[Material supplied]

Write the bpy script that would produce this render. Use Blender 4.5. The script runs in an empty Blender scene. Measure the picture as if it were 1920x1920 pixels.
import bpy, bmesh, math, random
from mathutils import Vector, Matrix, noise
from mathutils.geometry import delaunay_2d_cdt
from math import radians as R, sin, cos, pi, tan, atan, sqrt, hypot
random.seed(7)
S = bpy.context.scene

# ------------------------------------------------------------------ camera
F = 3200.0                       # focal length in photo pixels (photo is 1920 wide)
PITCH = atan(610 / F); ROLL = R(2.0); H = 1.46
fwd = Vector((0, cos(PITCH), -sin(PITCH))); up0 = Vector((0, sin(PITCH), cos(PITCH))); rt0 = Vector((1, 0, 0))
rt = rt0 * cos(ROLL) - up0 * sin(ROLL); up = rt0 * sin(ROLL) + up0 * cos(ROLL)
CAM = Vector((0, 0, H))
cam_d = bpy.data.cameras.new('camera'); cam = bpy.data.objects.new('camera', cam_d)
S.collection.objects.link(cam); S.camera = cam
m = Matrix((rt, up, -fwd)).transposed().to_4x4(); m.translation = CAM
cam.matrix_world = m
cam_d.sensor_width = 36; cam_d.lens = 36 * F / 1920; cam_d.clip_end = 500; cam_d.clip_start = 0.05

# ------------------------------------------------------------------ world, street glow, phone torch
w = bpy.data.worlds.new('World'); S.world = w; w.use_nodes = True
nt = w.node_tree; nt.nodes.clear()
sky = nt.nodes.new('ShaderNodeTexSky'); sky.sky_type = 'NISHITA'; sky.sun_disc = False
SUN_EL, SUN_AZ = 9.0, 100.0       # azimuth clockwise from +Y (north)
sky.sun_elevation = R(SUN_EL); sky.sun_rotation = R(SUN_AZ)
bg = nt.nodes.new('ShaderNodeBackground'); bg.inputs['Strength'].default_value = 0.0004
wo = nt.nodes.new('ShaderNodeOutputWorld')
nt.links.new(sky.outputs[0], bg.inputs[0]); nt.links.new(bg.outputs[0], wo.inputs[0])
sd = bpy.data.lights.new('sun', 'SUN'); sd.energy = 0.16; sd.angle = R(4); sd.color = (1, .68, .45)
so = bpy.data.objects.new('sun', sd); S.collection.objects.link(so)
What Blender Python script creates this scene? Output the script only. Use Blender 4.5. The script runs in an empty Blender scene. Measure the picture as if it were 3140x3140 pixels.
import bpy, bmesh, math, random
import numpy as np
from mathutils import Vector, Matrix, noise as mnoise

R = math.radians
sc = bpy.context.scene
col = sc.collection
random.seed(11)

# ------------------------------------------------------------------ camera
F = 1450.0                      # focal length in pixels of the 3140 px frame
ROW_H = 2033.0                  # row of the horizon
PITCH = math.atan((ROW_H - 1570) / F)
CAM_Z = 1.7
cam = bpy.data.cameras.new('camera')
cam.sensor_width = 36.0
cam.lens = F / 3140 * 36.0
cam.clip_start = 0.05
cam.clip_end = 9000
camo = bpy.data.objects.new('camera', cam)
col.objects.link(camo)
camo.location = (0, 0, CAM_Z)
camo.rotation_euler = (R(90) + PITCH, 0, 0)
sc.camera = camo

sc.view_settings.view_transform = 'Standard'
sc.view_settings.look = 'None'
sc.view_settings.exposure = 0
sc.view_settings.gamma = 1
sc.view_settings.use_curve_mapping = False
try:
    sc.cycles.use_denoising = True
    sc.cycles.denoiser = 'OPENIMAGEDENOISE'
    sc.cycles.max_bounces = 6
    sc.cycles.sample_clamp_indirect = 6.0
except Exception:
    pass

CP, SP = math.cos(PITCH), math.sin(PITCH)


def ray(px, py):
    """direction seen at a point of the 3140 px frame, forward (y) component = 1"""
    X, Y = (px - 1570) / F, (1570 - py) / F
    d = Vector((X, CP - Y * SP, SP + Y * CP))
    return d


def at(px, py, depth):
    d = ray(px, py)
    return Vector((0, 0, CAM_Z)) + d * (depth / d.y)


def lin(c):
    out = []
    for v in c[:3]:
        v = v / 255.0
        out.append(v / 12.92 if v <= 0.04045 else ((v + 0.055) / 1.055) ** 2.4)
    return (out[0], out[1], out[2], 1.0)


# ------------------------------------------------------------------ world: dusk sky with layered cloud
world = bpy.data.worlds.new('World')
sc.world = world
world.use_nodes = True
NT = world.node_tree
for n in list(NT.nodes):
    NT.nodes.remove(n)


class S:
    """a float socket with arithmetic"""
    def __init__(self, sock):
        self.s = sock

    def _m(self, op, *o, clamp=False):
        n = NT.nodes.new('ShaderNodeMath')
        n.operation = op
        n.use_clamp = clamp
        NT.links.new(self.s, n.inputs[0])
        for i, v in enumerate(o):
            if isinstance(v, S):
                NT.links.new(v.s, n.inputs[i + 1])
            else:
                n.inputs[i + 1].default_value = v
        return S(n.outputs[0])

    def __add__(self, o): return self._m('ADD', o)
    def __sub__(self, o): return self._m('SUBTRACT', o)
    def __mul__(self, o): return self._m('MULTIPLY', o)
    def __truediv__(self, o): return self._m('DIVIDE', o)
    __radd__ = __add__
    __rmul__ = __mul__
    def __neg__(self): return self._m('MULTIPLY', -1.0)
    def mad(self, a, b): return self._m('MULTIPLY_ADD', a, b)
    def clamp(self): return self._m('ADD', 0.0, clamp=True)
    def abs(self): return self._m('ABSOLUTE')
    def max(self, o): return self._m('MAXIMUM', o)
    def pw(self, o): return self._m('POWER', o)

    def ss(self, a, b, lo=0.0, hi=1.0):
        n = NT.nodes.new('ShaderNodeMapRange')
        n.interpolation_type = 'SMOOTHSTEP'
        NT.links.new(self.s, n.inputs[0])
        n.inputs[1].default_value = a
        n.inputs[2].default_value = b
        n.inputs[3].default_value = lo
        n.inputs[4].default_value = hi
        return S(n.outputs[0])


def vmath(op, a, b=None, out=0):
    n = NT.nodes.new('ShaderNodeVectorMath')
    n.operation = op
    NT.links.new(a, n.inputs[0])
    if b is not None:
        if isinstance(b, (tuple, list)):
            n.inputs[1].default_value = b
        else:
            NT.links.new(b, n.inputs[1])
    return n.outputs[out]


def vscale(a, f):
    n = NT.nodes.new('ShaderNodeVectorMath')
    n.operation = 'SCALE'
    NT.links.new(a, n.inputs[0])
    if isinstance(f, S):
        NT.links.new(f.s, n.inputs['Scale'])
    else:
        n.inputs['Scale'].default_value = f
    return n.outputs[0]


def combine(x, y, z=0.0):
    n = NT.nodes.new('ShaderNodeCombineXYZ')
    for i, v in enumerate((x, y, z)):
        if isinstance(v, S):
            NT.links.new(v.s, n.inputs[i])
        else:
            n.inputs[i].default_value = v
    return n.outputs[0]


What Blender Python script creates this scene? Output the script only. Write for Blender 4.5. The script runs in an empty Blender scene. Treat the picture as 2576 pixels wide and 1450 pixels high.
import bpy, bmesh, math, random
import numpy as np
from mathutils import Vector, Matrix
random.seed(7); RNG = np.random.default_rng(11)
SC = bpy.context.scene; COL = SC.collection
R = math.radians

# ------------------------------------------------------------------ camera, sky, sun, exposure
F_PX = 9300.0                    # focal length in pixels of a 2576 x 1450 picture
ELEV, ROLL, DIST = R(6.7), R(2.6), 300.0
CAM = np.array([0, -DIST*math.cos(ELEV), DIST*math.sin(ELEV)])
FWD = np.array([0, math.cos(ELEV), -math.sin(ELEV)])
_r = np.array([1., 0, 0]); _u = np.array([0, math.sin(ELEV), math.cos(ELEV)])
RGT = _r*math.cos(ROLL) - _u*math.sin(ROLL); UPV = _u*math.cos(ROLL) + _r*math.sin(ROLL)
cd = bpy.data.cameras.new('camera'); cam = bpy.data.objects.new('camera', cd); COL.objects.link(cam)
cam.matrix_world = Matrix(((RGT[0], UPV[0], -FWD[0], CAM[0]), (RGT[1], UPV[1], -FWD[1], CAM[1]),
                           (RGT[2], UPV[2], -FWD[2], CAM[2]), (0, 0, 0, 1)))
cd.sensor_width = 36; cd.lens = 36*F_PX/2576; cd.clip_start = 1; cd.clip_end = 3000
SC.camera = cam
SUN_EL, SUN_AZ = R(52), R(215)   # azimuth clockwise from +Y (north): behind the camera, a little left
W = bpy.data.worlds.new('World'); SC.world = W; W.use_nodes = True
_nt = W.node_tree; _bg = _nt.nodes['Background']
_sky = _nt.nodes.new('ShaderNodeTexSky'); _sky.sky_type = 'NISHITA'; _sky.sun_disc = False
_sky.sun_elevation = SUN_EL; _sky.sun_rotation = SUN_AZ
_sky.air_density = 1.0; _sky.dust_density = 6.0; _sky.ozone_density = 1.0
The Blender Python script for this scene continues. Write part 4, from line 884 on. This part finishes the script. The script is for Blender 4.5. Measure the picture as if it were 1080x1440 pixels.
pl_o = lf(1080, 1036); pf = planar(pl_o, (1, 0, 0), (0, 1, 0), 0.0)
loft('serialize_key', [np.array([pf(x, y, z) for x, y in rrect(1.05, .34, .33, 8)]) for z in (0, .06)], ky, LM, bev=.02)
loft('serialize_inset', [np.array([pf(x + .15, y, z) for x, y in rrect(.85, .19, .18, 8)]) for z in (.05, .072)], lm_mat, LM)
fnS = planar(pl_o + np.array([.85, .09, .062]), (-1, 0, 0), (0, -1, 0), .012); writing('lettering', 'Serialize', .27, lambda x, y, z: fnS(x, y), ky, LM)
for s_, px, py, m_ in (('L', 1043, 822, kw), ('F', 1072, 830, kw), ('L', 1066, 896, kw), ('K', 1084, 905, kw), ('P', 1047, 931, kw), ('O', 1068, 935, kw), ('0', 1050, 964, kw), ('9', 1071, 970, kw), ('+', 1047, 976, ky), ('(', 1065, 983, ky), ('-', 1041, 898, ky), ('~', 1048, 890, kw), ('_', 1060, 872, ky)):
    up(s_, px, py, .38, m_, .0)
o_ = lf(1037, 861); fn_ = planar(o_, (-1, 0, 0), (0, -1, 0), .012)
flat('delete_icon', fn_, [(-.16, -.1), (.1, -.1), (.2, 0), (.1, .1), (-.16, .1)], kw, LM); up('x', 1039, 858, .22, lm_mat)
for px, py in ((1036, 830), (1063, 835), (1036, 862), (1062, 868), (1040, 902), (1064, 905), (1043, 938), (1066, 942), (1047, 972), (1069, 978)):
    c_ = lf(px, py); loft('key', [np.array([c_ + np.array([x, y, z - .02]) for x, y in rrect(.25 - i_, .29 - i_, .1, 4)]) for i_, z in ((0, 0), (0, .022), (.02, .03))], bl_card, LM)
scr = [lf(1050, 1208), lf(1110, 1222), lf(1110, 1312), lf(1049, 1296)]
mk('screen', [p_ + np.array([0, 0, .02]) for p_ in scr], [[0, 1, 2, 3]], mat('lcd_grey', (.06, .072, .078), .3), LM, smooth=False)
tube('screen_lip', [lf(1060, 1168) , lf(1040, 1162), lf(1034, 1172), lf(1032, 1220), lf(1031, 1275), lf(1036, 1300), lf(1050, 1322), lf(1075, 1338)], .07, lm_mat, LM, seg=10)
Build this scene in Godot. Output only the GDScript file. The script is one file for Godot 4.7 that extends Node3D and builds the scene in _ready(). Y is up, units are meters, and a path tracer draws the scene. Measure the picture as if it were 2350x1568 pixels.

[Work instructions] What is needed is an exact copy of the lines from the start of the listing through the line where "S = bpy.context.scene" sits, please, both end lines included and nothing more.

[Full answer]
Write the bpy script that would produce this render. Use Blender 4.5. The script runs in an empty Blender scene. Measure the picture as if it were 1920x1920 pixels.
import bpy, bmesh, math, random
from mathutils import Vector, Matrix, noise
from mathutils.geometry import delaunay_2d_cdt
from math import radians as R, sin, cos, pi, tan, atan, sqrt, hypot
random.seed(7)
S = bpy.context.scene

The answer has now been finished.